Final Web Project Guidelines

Final Web Project Guidelines

            There are only two basic restrictions on the final web project. First, it must deal substantively with issues of “diversity” and computer culture. For course purposes, we will define diversity through the terms used by WSU’s own mission statement: “race/ethnicity, color, creed, religion, national origin, gender, sex orientation, age, mental, or physical disability.”

 

Second, it should demonstrate approximately the same amount of time, effort and intellectual content that would go into an 8-10 page term paper. As in any class, it is assumed that your work will show evidence of having learned from course readings and discussions. Your goal should be to demonstrate your ability to synthesize and apply ideas from the course readings, discussions, lectures and your own experiences.

 

How you fulfill these two required elements is restricted only by your imagination, but here are some genres of project you might wish to use as guidelines.

 

A Hypertext Term Paper: Essentially, this is the classic term paper offered in the hypertext environment of the web. The main differences from the standard term paper are the opportunities to use multimedia (rather than just words), and the use of hypertext links to document, expand, or illustrate your points. For example, if you were writing on the digital divide, you might link to online articles, to online data, and to resource sites studying or directly working on digital divide issues. Topic choice is open to anything in the realm of digital diversity, things like: “Is the Digital Divide Widening or Closing?” “Ethnic Online Portals: Diversity of Monopoly?” “Surveying Community Technology Centers: The Good, the Bad and the Ugly”; “Race and ‘Default Norms’ in the Construction of Personal Homepages,” and so on.

 

Web Site Analysis: This would follow the general format used in your shorter paper, choosing a  (different) web site and analyzing it in terms of the relative presence or absence of digital diversity in its design and content. Again, going beyond the written word, you would want to include some illustrative multimedia material (such as images taken from the web site you are analyzing) as well as relevant hypertext links.

 

Resource/Informational Sites: This would be a web site to be used by other students, scholars and just plain folks interested in learning about one or another aspect of digital diversity. It might be a site, for example, on “Diversity and Computer Use in the K-6 Classroom: A Resource Guide,” that could include an introduction describing keys issues or debates, an annotated list of online article links, a bibliography of printed books and articles, links to other online resource sites for teachers interested in diversity, and descriptions with links to online school projects exploring this topic. Or it could be a resource site about “Disability and Computer Use,” or “Women Artists on the Web,” or “Cultural Imperialism and the World Wide Web,” and so on. Such a site must be more than just a list of links, but should show some thought in organizing, introducing, contextual zing and annotating the materials.

 

Artistic Expression: All of the projects listed above will benefit from creative design and presentation, but this option will more directly use artistic means to offer insight into questions of digital diversity. It might take the form of a series of image collages showing diversity and/or its lack in cyberculture, or a series of poems and/or creative fiction treating digital diversity issues, or a multimedia digital imaging project addressing one or another issues, or a series of stories told by diverse students you talk to about their positive and negative experiences online. The artistic site section on the course syllabus offers examples of the many ways this might be done.

 

            Examples: While the examples of student web projects here don’t usually deal with digital diversity, they represent good models for using the web’s unique qualities, and for citing sources.

Rosie the Riveter

Fiction and Technology

Evolution of Avatars

College Radio

Digital Photography

 

            Documentation: As with any academic writing project, you are obliged to cite sources you use for any ideas found on your site. You use the same citation guidelines you would use in a term paper. You should cite course readings, web pages, and any addition   reading or web site visits you make that have a significant and unique impact on your site. (You are not required to do additional reading for the web project, but may find it useful to do so.)

 

            Technical Tools: Building websites is not rocket science, but it can be a bit daunting at first. The following websites offer good, basic technical information on how to build web pages.
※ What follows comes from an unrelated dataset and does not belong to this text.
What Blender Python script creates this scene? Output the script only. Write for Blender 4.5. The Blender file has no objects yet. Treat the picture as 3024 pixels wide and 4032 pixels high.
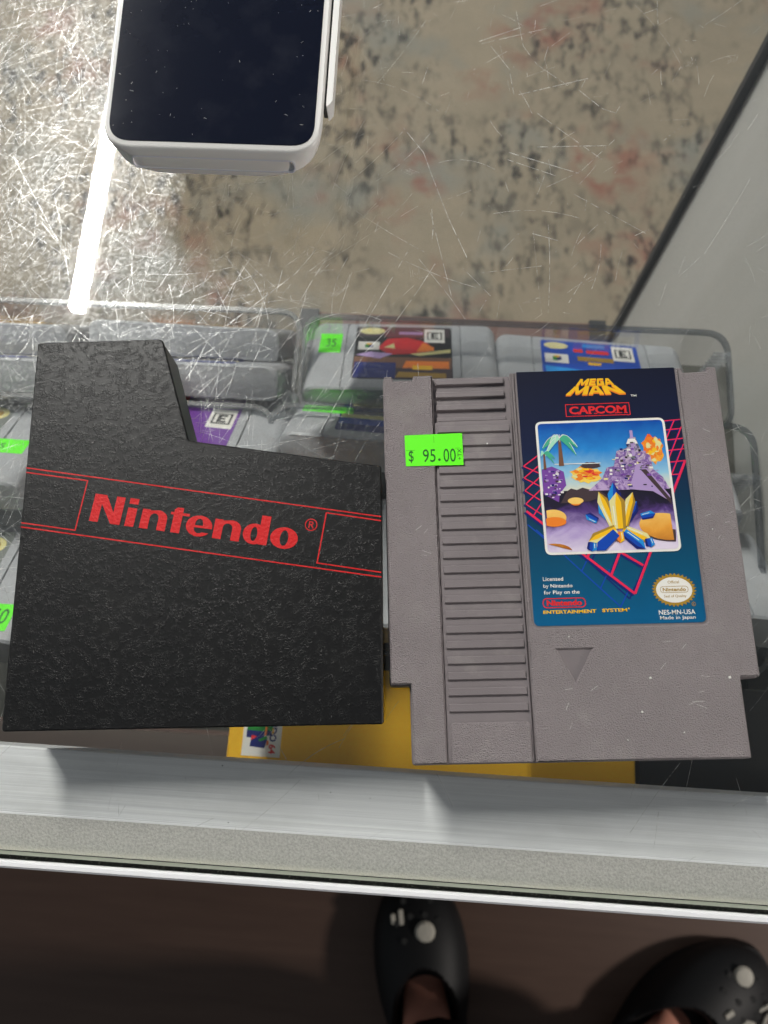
import bpy, bmesh, math, random
from mathutils import Vector, Matrix
from mathutils.geometry import tessellate_polygon

# ------------------------------------------------------------------ camera, world, lamps
S = bpy.context.scene
COL = S.collection
MM = 0.001
CAMZ = 0.2733256
CAM_R = Matrix(((0.9977230606, -0.0528010167, 0.0419612554),
                (0.0617942344, 0.9649427284, -0.2550823466),
                (-0.0270216010, 0.2570945032, 0.9660084107)))
FPX, PW, PH = 3018.707, 3024.0, 4032.0
cam_d = bpy.data.cameras.new('camera')
cam = bpy.data.objects.new('camera', cam_d)
COL.objects.link(cam)
cam.matrix_world = Matrix.Translation((0, 0, CAMZ)) @ CAM_R.to_4x4()
cam_d.sensor_fit = 'VERTICAL'
cam_d.sensor_height = 24.0
cam_d.lens = 24.0 * FPX / PH
cam_d.clip_start = 0.01
cam_d.clip_end = 60
cam_d.dof.use_dof = True
cam_d.dof.focus_distance = 0.268
cam_d.dof.aperture_fstop = 9.5
S.camera = cam

W = bpy.data.worlds.new('World')
S.world = W
W.use_nodes = True
wt = W.node_tree
bg = wt.nodes['Background']
bg.inputs[0].default_value = (0.86, 0.94, 1.0, 1)
wc = wt.nodes.new('ShaderNodeTexCoord')
wd = wt.nodes.new('ShaderNodeVectorMath')
wd.operation = 'DOT_PRODUCT'
wd.inputs[1].default_value = (-0.62, 0.72, 0.1)
wr = wt.nodes.new('ShaderNodeMapRange')
wr.inputs['From Min'].default_value = -0.2
wr.inputs['From Max'].default_value = 0.9
wr.inputs['To Min'].default_value = 0.11
wr.inputs['To Max'].default_value = 0.27
wt.links.new(wc.outputs['Generated'], wd.inputs[0])
wt.links.new(wd.outputs['Value'], wr.inputs['Value'])
wt.links.new(wr.outputs[0], bg.inputs[1])
LAMP_MAIN, LAMP_SIDE = 585.0, 22.0
sd_l = bpy.data.lights.new('added_side_light', 'AREA')  # added area light, set low at the right to brighten the floor
sd_l.size = 0.18
sd_l.energy = LAMP_SIDE
sd_l.color = (1.0, 0.93, 0.86)
sd_o = bpy.data.objects.new('added_side_light', sd_l)
COL.objects.link(sd_o)
sd_o.location = (2.0, -0.37, 0.5)
sd_o.rotation_euler = (Vector((0.2, -0.35, -0.95)) - sd_o.location).to_track_quat('-Z', 'Y').to_euler()

S.view_settings.view_transform = 'Standard'
S.view_settings.look = 'None'
S.view_settings.exposure = 0.0
S.view_settings.gamma = 1.0
S.view_settings.use_curve_mapping = False
S.cycles.use_denoising = True
S.cycles.max_bounces = 10
S.cycles.transparent_max_bounces = 24
S.cycles.caustics_reflective = False
S.cycles.caustics_refractive = False
S.cycles.sample_clamp_indirect = 4.0


def at(u, v, z):
    """where the sight line of photo point (u, v), on a 1659 px wide copy, meets the level z (mm)"""
    k = PW / 1659.0
    d = CAM_R @ Vector(((u * k - PW / 2) / FPX, -(v * k - PH / 2) / FPX, -1))
    s = (z * MM - CAMZ) / d.z
    return Vector((d.x * s, d.y * s, z * MM))


# ------------------------------------------------------------------ materials
MATS = {}


def srgb(r, g, b):
    f = lambda c: (c / 255 / 12.92) if c <= 10 else ((c / 255 + 0.055) / 1.055) ** 2.4
    return (f(r), f(g), f(b), 1)


def mat(name, col, rough=0.5, metal=0.0, spec=0.5, coat=0.0):
    m = bpy.data.materials.new(name)
    m.use_nodes = True
    b = m.node_tree.nodes['Principled BSDF']
    b.inputs['Base Color'].default_value = col if len(col) == 4 else (*col, 1)
    b.inputs['Roughness'].default_value = rough
    b.inputs['Metallic'].default_value = metal
    b.inputs['Specular IOR Level'].default_value = spec
    b.inputs['Coat Weight'].default_value = coat
    MATS[name] = m
    return m


class NT:
    """small helper round a node tree"""
    def __init__(s, m):
        s.t = m.node_tree
        s.n = s.t.nodes
        s.b = s.n.get('Principled BSDF')
        s.out = s.n.get('Material Output')

    def add(s, typ, ins=None, **kw):
        x = s.n.new(typ)
        for k, v in kw.items():
            setattr(x, k, v)
        for k, v in (ins or {}).items():
            if isinstance(v, bpy.types.NodeSocket):
                s.t.links.new(v, x.inputs[k])
            else:
                x.inputs[k].default_value = v
        return x

    def link(s, a, b):
        s.t.links.new(a, b)

    def coord(s, scale=(1, 1, 1), kind='Object', rot=(0, 0, 0), loc=(0, 0, 0)):
        c = s.add('ShaderNodeTexCoord')
        return s.add('ShaderNodeMapping', {'Vector': c.outputs[kind], 'Scale': scale, 'Rotation': rot, 'Location': loc}).outputs[0]

    def noise(s, vec, scale, detail=3, rough=0.5, dist=0):
        return s.add('ShaderNodeTexNoise', {'Vector': vec, 'Scale': scale, 'Detail': detail, 'Roughness': rough, 'Distortion': dist}).outputs['Fac']

    def ramp(s, fac, stops, interp='LINEAR'):
        r = s.add('ShaderNodeValToRGB', {'Fac': fac})
        r.color_ramp.interpolation = interp
        e = r.color_ramp.elements
        while len(e) < len(stops):
            e.new(0.5)
        for i, (p, c) in enumerate(stops):
            e[i].position = p
            e[i].color = c if len(c) == 4 else (*c, 1)
        return r.outputs['Color']

    def mix(s, fac, a, b, mode='MIX'):
        x = s.add('ShaderNodeMix', data_type='RGBA', blend_type=mode)
        for sock, v in ((x.inputs[0], fac), (x.inputs[6], a), (x.inputs[7], b)):
            if isinstance(v, bpy.types.NodeSocket):
                s.link(v, sock)
            else:
                sock.default_value = v
        return x.outputs[2]

    def math(s, op, a, b=0.0):
        x = s.add('ShaderNodeMath', operation=op)
        for i, v in enumerate((a, b)):
            if isinstance(v, bpy.types.NodeSocket):
                s.link(v, x.inputs[i])
            else:
                x.inputs[i].default_value = v
        return x.outputs[0]

    def bump(s, h, strength, dist):
        return s.add('ShaderNodeBump', {'Height': h, 'Strength': strength, 'Distance': dist}).outputs[0]


def G(v):
    return (v, v, v, 1)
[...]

Getting Started with HTML -- good, succinct place to start.

Web Monkey – excellent site with info for both the beginners and more advanced folks.

Beginners Guide to HTML – another useful intro from the folks who designed the first widely used web browser.

 

            Technical Assistance on Campus: There are many places on campus where you can access programs that help you design and build websites, and there are many kinds of technical assistance available as you do so. First, there is the course instructor who is happy to help. Second, there are many experienced web page builders in the class (I will circulate a list of those willing to help). Third, there are help centers in all of the computer labs on campus, as well as in the Center for Teaching, Learning and Technology (CTLT), and in the Information Technology center next to the stadium.

            Team Work: Students may either work individually, or in pairs. If you choose to work with another individual, each of you will be asked to self-report on your contirubutions and to evaluate the contributions of your fellow student.